Re: disadvantages of using STL
* Gert-Jan de Vos:
On Mar 18, 6:56 pm, "osmium" <r124c4u...@comcast.net> wrote:
"Pallav singh" wrote:
Q What are the disadvantages of using STL ?
It encourages others to use the STL, furthering it's lifetime and even more
widespread use. The STL is WAY over thought and as a result unduly
complicated. When you need an 800 page book (Jossutis) to describe how to
use a library offering these services, you have clearly lost touch with
reality. It looks to me like the work of a group, a BIG group, of academics
has been grafted onto the work of a lone practicing programmer who defined
C. The end result is a nasty slurry.
Nonsense. Jossutis describes the STL and the other parts of the
standard library.
Generic Programming and the STL by Matt Austern is a very good book on
the STL. It
describes the STL in some 70 pages. Then the original paper that
described the
full STL was much smaller still. STL uses only 4 concepts and only 3
that you need
to understand to use it effectively. The STL was the work of one man,
an academic?
Yes, a mathematician! I guess that's why it can do so much with so few
basic concepts.
Well, there are three quality levels of headers in the standard library:
Medimum to very good: original STL headers (Stepanov's work (note:
Stepanov isn't acknowledged in the standard)).

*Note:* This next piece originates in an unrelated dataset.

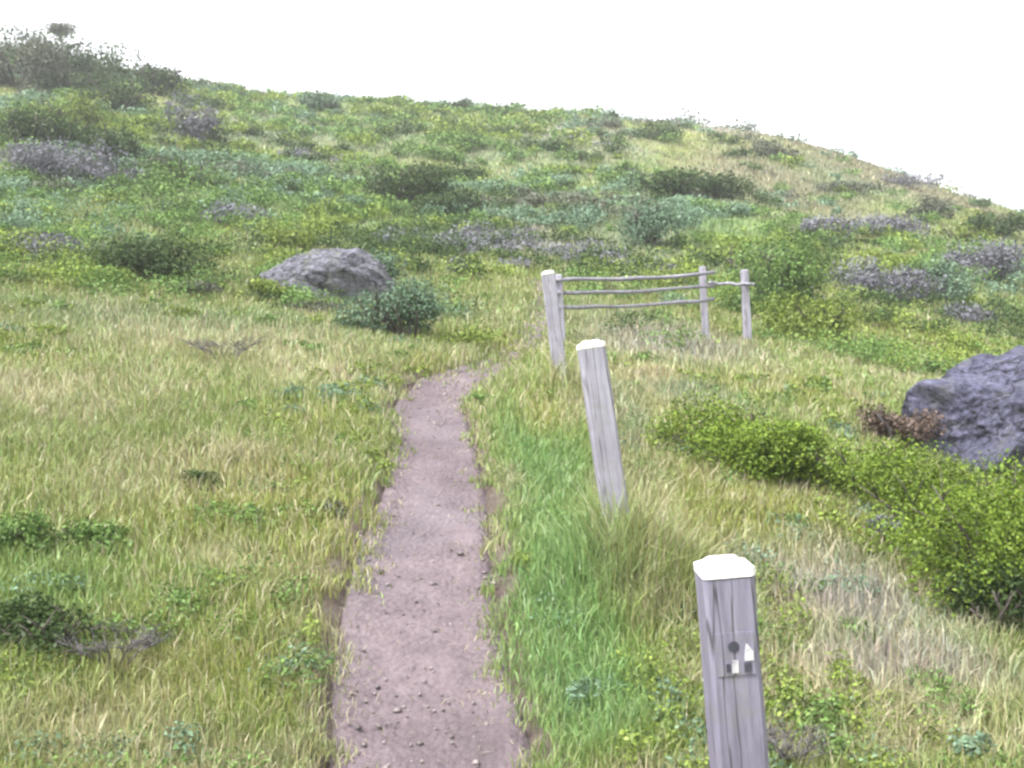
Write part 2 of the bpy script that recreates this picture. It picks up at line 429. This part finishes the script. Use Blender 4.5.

So-so: language support (e.g. <memory>).
Really bad, avoid: all the i/o stuff, plus <string> (note: some of
responsible here are acknowledged in standard).

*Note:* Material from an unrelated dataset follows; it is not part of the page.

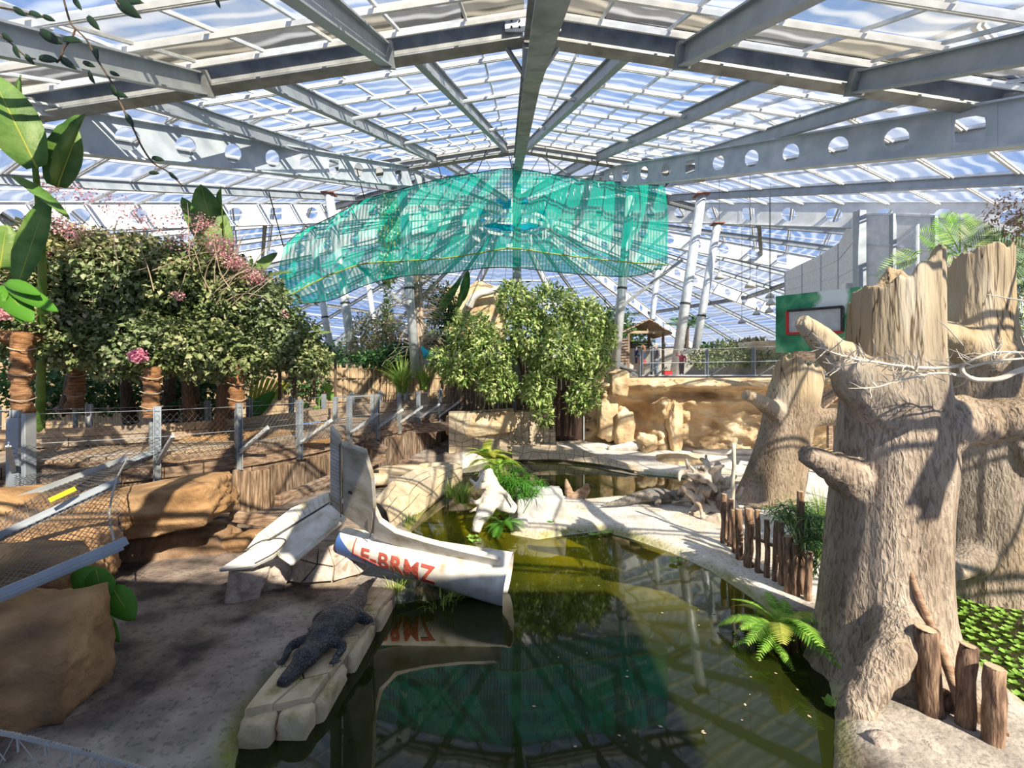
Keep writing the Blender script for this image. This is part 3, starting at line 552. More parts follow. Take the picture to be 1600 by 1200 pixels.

The really bad headers are the result of groups of academics and others trying
in committee fashion, and/or with academic view, to improve existing work.

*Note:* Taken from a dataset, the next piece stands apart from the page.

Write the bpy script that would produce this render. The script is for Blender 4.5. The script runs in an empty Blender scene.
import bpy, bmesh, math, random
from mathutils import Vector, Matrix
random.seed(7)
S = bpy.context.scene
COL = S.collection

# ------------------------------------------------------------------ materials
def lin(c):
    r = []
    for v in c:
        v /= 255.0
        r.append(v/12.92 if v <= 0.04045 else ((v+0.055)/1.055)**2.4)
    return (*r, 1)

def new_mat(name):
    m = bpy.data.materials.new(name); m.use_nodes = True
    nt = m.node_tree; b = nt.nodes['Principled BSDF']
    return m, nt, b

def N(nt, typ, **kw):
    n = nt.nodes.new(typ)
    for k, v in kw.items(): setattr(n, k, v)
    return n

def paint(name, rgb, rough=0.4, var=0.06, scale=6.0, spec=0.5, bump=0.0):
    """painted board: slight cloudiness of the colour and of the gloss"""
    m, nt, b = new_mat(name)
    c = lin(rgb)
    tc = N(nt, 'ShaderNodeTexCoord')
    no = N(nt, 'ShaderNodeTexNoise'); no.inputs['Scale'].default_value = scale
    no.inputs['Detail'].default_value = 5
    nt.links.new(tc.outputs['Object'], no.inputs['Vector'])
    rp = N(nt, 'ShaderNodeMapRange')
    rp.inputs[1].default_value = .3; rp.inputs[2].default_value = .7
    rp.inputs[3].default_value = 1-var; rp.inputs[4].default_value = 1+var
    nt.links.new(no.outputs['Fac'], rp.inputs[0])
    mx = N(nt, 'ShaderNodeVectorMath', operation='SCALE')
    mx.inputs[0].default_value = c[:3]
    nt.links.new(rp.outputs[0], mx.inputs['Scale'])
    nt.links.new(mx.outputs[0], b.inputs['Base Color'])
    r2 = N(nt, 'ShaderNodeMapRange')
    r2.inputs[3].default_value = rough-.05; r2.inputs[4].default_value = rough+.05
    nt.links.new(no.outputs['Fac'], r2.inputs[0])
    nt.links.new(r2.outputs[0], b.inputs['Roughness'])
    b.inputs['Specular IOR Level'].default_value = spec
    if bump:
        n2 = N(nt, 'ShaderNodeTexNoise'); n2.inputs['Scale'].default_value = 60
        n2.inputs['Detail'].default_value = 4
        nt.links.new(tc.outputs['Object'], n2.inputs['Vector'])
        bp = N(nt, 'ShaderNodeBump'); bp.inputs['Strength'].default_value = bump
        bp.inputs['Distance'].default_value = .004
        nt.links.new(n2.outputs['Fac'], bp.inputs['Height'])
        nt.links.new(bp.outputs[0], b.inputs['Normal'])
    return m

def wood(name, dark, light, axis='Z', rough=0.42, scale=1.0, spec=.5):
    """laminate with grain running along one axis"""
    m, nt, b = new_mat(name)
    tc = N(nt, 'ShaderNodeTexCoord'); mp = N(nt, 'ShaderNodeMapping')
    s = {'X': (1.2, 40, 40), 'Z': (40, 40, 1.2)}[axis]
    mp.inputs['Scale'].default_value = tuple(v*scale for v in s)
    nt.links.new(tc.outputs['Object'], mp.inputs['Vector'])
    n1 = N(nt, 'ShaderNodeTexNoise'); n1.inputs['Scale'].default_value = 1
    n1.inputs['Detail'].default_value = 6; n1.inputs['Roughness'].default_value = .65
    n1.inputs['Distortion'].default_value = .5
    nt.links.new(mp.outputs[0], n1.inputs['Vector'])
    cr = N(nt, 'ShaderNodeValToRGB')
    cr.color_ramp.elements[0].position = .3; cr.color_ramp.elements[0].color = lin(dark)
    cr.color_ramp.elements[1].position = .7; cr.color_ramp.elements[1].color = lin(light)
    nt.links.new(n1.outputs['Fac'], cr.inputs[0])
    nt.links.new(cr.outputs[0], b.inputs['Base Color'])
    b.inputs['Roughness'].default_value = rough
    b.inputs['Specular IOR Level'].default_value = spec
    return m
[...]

Bjarne's original iostreams were practical, and I think they were excellent
design & idea for the time (early 1980's); the later "improvements", plus
transferring original idea to contexts it didn't apply to, it's all beeen
downhill very fast, quality-wise, so that now it stinks (hold your nose!).
Cheers,
- Alf (evaluator mode)
PS: The "avoid" above is an ideal that can't be achieved: we just have to use
std::string / std::wstring as string data carriers, there's no other option.